In the midst of working on what my man Jack Torrance would refer to as "a new writing project," I come upon a road block which I decide would be best transcended via distraction. A 1965 serial-killer thriller with a supernatural edge starring Troy Donohue and Joey Heatherton and directed by William Conrad would appear to be just the thing.
But My Blood Runs Cold turns out to be quite a bit, well, tonier than its particulars would make it appear. Granted, its opening minutes—a 19th-century flashback that Conrad places a scrim of optically-printed parchment behind—is on the goofily faux-refined side, and who does that plummy but gruff voice reciting poetry belong to...
...but our own auteur himself. (Personal note: Ever since watching Bride of Frankenstein together years ago, My Lovely Wife and I only ever refer to the above Romantic poet as "George Gordon, Lord Byron!", exclamation point included.) And the sight of Joey Heatherton in period dress does give one a real who-knows-what-to-expect presentiment.
But the picture rather quickly settles in to a mode of contemporary melodrama not that far removed from the work Donahue did with Delmer Daves just years earlier, and then-sex-kitten Heatherton is, to my eye, a more creditable performer than Connie Stevens. I know, I know—you're gonna have to see it to believe it. Heatherton plays a standard-issue self-destructive young heiress who meets "drifter" Donahue (who really puts on his best Rock Hudson voice here) after knocking him off his motorcycle in a road accident. Donahue's character calls himself Ben, insists on calling Heatherton's Julie "Barbara," and has an interesting story about how the two were lovers a century ago. Julie's dad, a ruthless businessman played by Barry Sullivan, doesn't like it, and neither does Julie's basically-okay-but-sort-of-spineless paramour Harry (Nicolas Coster). Julie's aunt (Jeanette Nolan in faux Agnes Moorehead mode), on the other hand, is intrigued, particularly because this stranger has all of the facts about a generations-ago family romance dead on.
Conrad refuses to overplay the supernatural hoo-ha aspect of the scenario (the screenplay is by John Mantley, from a story by John Meredyth Lucas) and hones in on the poor-little-rich-girl domestic dramatics in a fashion that's both fluid and slightly, slyly, self-conscious. "Father, please, you sound like something out of East Lynne," Heatherton's character protests at one point. Even when one very real corpse turns up, Conrad's perspective is one of near-disinterest. One might expect such an approach to yield the cinematic equivalent of lukewarm water, but instead one is kept pleasingly off-balance, at least up until the sadly inevitable "he's-both-a-delinquent-AND-misunderstood" plot reveal/climax.

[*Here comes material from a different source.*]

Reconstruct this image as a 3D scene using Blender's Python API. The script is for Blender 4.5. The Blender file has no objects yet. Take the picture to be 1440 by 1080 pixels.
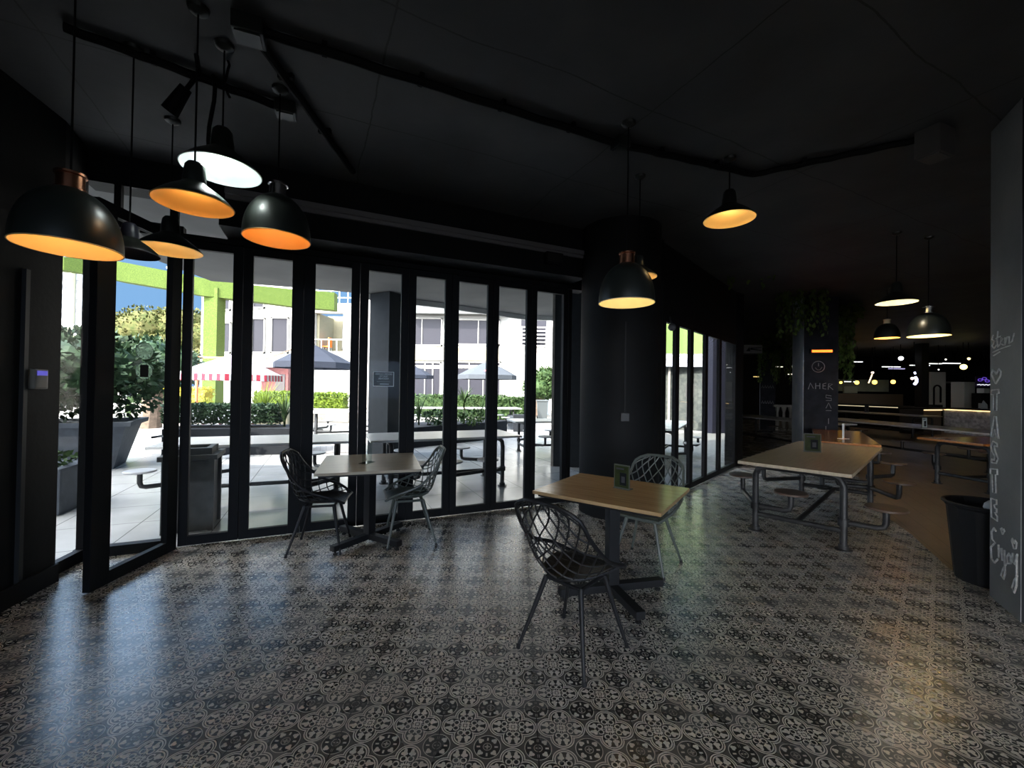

Which is not to say that the picture entirely lacks in the lurid perversity department, where I was expecting it to deliver most. There's one scene in which Heatherton, doing some restoration work on a family beach house, turns on the radio and starts doing an entirely unmotivated dance number to some fake Jobim/Gilberto grooves. Conrad, who by his friend Anthony Burgess' account was as much an ass-chaser as he was a Shakespearean, begins the sequence thusly:
Then Joey really gets into it:
...Endust, take me away!
Donahue's impassive reaction shot (he's snuck in and is watching) is a real keeper:
No, don't get too excited there, fella.
Thoroughly minor stuff, to be sure, but entirely worthwhile for genre fiends, Bill Conrad boosters, and doubters of Joey Heatherton's acting chops. You WILL believe!